A Life of Surprises - The Best of Prefab Sprout

(Columbia 471886)

PREFAB Sprout have, since their earliest days, been so universally fawned-over that one hesitates to demur; but this compilation, culled mainly from the albums Steve McQueen, From Langley Park to Memphis and Jordan The Comeback, seems overly one- paced - and a pretty polite kind of pace at that. One might at least expect a song called 'The King of Rock'n'Roll' to, well, rock, but one would be sadly mistaken.

Paddy McAloon is widely regarded as a skilled song craftsman, but he's more a dilettante songwriter, too smart for his own good. If he were really as good as is claimed, he would resist the temptation to sophistication and over-complexity that renders all but his best songs effete and self- conscious. 'Carnival 2000' is typical, the ungainly metre of its lyric sitting uncomfortably with a pert Latin rhythm.

Admittedly, he's come a long way since 'Cruel', the earliest of the songs collected here, which is tortuous and convoluted way beyond its own best interests. The latest single 'The Sound of Crying', one of two new tracks included, expertly places a bitter religious critique - 'Sometimes I think that God is working to a plan / Then other times I swear that he is improvising / Discordant and remote' - in the mildest, least hubristic of settings. Otherwise, apart from one or two tracks - the Springsteen jibe 'Cars and Girls', the oft-reissued 'When Love Breaks Down' (the closest a McAloon song gets to the 'standard' status that they aspire to), A Life of Surprises is bland fare.



(A&M 395 390-2)

CUD ARE the polar opposite of Prefab Sprout, operating in a vein of mild power-pop whimsy that extends from Orange Juice, at its gentler end, to Teenage Fanclub, at its rowdier.
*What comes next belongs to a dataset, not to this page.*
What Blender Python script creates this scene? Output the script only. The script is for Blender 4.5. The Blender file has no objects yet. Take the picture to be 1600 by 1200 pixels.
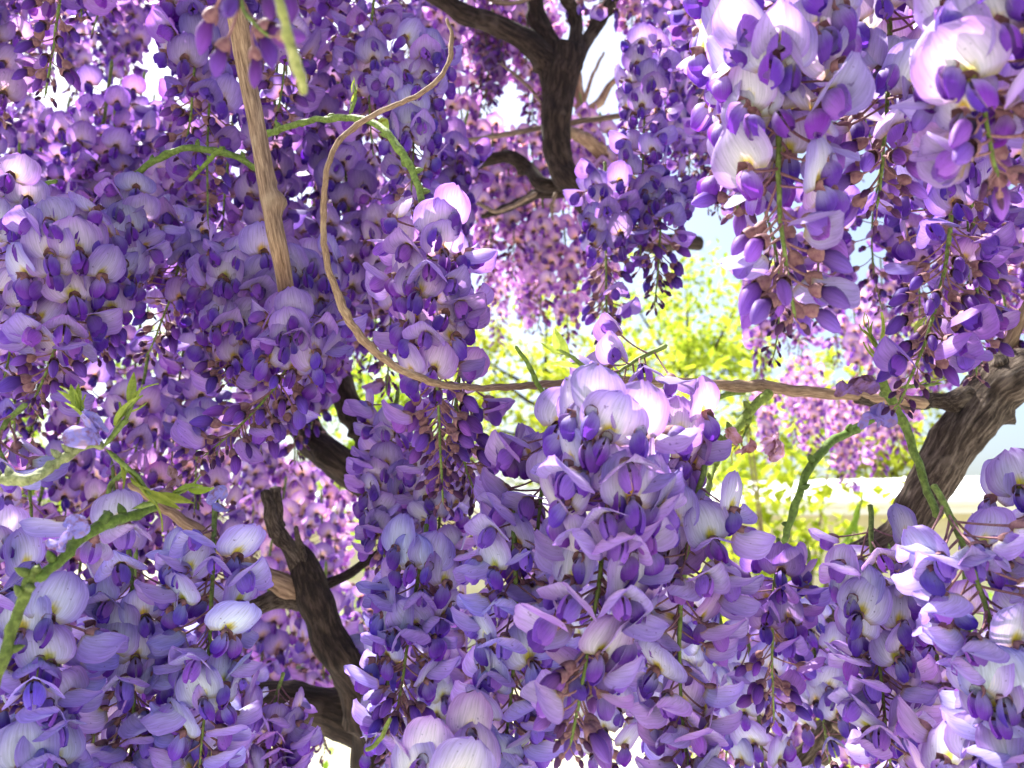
import bpy, math, random
from mathutils import Vector, Matrix, noise
rad = math.radians
S = bpy.context.scene
COL = S.collection
random.seed(7)

# ---------------------------------------------------------------- camera
F = 1256.0                                   # focal length in pixels of the 1600-wide photograph
PITCH = rad(12)
CAM = Vector((0, 0, 1.55))
cd = bpy.data.cameras.new('camera'); cam = bpy.data.objects.new('camera', cd); COL.objects.link(cam)
cd.sensor_width = 36; cd.lens = 36 * F / 1600; cd.clip_start = .02; cd.clip_end = 2000
cam.location = CAM; cam.rotation_euler = (rad(90) + PITCH, 0, 0)
cd.dof.use_dof = True; cd.dof.focus_distance = .37; cd.dof.aperture_fstop = 15
S.camera = cam
FW = Vector((0, math.cos(PITCH), math.sin(PITCH))); UP = Vector((0, -math.sin(PITCH), math.cos(PITCH))); RT = Vector((1, 0, 0))
def at(u, v, d): return CAM + (FW + RT * ((u - 800) / F) + UP * ((600 - v) / F)) * d

# ---------------------------------------------------------------- light
SUN_EL, SUN_AZ = rad(60), rad(-50)
w = bpy.data.worlds.new('World'); S.world = w; w.use_nodes = True
nt = w.node_tree; nt.nodes.clear()
sky = nt.nodes.new('ShaderNodeTexSky'); sky.sky_type = 'NISHITA'; sky.sun_disc = False
sky.sun_elevation = SUN_EL; sky.sun_rotation = SUN_AZ; sky.air_density = 1.0; sky.dust_density = 4.5
bg = nt.nodes.new('ShaderNodeBackground'); bg.inputs[1].default_value = .085
wo = nt.nodes.new('ShaderNodeOutputWorld')
nt.links.new(sky.outputs[0], bg.inputs[0]); nt.links.new(bg.outputs[0], wo.inputs[0])
sl = bpy.data.lights.new('sun', 'SUN'); sl.energy = 5; sl.angle = rad(.55); sl.color = (1, .95, .87)
so = bpy.data.objects.new('sun', sl); COL.objects.link(so)
sd = Vector((math.sin(SUN_AZ) * math.cos(SUN_EL), math.cos(SUN_AZ) * math.cos(SUN_EL), math.sin(SUN_EL)))
so.rotation_euler = sd.to_track_quat('Z', 'Y').to_euler(); so.location = sd * 20
S.view_settings.view_transform = 'Standard'; S.view_settings.look = 'None'
S.view_settings.exposure = 1.95; S.view_settings.gamma = 1
S.render.engine = 'CYCLES'
S.cycles.max_bounces = 4; S.cycles.diffuse_bounces = 2; S.cycles.transmission_bounces = 3; S.cycles.caustics_reflective = False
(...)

This is the kind of music that regards style as, at best, an annoying diversion from rock fundamentals.

But rarely have a group achieved quite so much with such glaring inadequacies: sophomoric humour, nerdish appearance, rudimentary musical ability, and an inattention to style that borders on the pathological. These guys are grunts from the rock'n'roll trenches, resolutely eschewing any semblance of pleasing embellishment in their music as in their appearance.

Their very plainness is, perhaps, the heart of their appeal, although Asquarius features meat 'n' potatoes rock riffing of such anonymity that the addition of any extra element - the violin on 'Once Again', the harmonica on 'Soul Food' - seems the height of sophistication. The producer, Jon Langford, has in the past shown himself expert at capturing loud rock guitar beasts without infringing their essential wildness; but here, Cud's pedestrian simplicities prove to be outside his grasp. The sound is ramshackle and thin, like a youth-club combo inflated beyond their abilities.